● Material
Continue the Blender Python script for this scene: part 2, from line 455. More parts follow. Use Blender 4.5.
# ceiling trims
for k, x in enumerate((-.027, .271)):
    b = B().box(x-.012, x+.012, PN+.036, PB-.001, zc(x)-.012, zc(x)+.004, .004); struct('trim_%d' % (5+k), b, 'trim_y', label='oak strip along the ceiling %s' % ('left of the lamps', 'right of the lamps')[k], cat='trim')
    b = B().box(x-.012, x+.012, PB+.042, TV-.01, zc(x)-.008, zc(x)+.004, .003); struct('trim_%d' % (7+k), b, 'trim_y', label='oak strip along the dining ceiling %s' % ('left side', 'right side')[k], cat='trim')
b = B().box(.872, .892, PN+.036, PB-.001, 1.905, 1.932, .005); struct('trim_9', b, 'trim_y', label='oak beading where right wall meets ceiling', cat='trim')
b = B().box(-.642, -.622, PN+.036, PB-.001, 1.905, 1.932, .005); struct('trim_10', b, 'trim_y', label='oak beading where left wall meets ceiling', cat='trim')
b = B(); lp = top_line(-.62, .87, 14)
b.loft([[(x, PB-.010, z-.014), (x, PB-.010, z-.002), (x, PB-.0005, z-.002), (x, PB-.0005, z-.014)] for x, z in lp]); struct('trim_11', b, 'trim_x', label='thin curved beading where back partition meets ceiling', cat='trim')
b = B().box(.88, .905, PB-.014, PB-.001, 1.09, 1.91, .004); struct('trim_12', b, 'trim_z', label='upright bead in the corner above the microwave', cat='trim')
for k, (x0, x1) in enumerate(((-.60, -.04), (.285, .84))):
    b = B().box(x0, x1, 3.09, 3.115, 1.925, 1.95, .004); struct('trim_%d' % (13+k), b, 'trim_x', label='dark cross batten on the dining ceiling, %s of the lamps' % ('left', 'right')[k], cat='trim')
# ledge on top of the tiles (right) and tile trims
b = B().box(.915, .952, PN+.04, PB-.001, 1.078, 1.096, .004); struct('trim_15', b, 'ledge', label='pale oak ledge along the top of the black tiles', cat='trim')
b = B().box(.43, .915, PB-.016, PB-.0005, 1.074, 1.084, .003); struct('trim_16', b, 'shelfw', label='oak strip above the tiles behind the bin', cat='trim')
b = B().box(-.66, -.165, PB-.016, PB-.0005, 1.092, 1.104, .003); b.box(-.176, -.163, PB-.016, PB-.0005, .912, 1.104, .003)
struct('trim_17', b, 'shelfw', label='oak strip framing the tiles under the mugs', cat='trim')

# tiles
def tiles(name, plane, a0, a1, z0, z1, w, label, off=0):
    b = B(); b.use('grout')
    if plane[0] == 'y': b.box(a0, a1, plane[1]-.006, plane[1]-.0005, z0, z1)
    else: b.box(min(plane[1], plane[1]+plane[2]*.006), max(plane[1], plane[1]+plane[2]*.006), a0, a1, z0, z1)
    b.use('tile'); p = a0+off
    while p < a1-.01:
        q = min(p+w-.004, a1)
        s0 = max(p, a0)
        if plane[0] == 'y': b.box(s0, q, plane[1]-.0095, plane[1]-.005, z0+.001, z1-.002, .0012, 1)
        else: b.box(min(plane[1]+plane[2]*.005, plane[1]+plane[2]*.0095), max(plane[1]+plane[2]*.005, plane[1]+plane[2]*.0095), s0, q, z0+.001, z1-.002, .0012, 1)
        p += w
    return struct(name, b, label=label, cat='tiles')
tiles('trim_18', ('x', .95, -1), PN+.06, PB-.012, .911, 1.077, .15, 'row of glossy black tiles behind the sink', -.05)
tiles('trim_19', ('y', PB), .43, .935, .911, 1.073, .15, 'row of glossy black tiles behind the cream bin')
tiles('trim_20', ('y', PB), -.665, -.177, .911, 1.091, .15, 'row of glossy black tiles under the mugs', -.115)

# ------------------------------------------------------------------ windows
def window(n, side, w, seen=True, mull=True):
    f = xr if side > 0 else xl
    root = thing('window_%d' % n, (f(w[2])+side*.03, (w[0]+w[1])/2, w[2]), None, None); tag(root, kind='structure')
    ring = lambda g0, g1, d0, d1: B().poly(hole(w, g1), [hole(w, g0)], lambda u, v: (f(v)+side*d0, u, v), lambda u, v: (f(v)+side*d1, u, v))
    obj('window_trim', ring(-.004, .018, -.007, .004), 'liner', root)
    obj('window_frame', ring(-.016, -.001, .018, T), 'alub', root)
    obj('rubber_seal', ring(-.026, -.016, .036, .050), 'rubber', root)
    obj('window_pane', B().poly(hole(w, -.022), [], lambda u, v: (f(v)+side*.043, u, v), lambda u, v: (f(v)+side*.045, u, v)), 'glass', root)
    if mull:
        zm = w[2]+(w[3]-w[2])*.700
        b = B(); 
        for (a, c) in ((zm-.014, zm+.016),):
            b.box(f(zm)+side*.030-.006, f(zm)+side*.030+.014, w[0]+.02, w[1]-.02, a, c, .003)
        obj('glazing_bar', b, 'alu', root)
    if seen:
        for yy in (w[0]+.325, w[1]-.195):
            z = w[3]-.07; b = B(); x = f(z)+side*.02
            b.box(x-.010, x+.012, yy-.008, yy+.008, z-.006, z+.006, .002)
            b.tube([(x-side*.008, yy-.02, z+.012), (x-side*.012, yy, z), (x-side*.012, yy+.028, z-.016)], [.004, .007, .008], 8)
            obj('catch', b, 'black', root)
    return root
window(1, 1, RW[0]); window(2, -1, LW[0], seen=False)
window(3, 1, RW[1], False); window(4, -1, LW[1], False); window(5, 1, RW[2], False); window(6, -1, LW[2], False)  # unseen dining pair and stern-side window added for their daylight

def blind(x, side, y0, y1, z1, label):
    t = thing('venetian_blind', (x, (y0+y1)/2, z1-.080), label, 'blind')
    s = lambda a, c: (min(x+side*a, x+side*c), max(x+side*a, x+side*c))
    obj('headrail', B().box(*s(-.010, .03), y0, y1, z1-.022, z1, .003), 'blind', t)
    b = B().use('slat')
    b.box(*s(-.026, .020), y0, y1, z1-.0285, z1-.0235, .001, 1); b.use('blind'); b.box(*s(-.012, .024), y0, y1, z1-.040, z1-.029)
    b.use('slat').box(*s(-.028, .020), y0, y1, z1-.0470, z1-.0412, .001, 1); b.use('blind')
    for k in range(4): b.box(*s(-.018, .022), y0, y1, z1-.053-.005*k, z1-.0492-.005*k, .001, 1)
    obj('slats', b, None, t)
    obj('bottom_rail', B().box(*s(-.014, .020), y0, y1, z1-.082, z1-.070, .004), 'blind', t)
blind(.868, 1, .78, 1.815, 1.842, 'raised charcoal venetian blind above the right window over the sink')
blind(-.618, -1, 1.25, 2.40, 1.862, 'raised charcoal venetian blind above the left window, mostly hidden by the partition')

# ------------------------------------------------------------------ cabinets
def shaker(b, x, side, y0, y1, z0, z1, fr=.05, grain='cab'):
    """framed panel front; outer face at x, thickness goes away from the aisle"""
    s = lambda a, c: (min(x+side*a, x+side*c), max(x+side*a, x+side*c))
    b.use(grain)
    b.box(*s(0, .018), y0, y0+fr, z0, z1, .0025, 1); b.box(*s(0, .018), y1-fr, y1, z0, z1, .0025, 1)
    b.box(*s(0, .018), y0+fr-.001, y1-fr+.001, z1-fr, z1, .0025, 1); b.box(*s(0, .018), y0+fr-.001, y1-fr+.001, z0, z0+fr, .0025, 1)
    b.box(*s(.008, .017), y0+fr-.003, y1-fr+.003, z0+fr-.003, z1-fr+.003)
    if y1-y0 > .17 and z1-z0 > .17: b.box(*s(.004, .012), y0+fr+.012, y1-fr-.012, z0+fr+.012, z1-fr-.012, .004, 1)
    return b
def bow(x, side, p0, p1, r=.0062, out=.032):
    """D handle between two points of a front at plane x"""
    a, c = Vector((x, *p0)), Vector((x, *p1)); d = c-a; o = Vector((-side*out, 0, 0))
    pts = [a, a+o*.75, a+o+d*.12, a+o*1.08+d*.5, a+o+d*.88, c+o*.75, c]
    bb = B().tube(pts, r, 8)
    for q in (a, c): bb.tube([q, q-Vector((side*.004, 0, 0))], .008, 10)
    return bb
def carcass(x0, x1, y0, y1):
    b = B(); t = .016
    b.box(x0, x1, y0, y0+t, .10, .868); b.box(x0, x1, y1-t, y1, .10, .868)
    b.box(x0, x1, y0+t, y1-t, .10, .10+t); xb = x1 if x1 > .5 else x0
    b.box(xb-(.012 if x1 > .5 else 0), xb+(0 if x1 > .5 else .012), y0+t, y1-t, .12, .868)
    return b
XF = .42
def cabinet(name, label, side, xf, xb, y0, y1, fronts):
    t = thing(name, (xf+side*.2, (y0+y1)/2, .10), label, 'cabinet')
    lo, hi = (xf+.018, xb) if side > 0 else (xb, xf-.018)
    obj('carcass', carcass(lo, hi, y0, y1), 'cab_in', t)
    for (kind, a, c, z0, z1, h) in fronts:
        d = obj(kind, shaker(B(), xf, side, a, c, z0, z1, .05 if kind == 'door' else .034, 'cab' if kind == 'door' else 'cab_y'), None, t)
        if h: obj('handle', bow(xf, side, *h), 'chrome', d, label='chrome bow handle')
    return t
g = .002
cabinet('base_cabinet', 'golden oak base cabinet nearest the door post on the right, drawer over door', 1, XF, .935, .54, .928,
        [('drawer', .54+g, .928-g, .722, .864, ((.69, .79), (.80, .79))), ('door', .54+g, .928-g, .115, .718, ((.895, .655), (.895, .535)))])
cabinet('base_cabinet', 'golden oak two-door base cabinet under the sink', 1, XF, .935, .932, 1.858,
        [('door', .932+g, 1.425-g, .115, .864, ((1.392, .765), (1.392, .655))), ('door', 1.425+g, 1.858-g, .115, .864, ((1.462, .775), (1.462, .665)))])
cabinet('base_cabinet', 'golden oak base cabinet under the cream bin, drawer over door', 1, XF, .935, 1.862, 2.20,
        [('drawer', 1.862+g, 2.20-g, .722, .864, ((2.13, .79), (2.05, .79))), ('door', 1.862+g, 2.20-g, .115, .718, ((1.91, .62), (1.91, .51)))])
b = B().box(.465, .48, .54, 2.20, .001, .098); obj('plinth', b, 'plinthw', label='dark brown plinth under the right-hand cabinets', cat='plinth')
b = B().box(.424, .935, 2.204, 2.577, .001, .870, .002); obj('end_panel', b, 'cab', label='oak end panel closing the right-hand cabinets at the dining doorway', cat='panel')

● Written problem
Give only the number of lines in the data that hold the word "from".

● Written response
2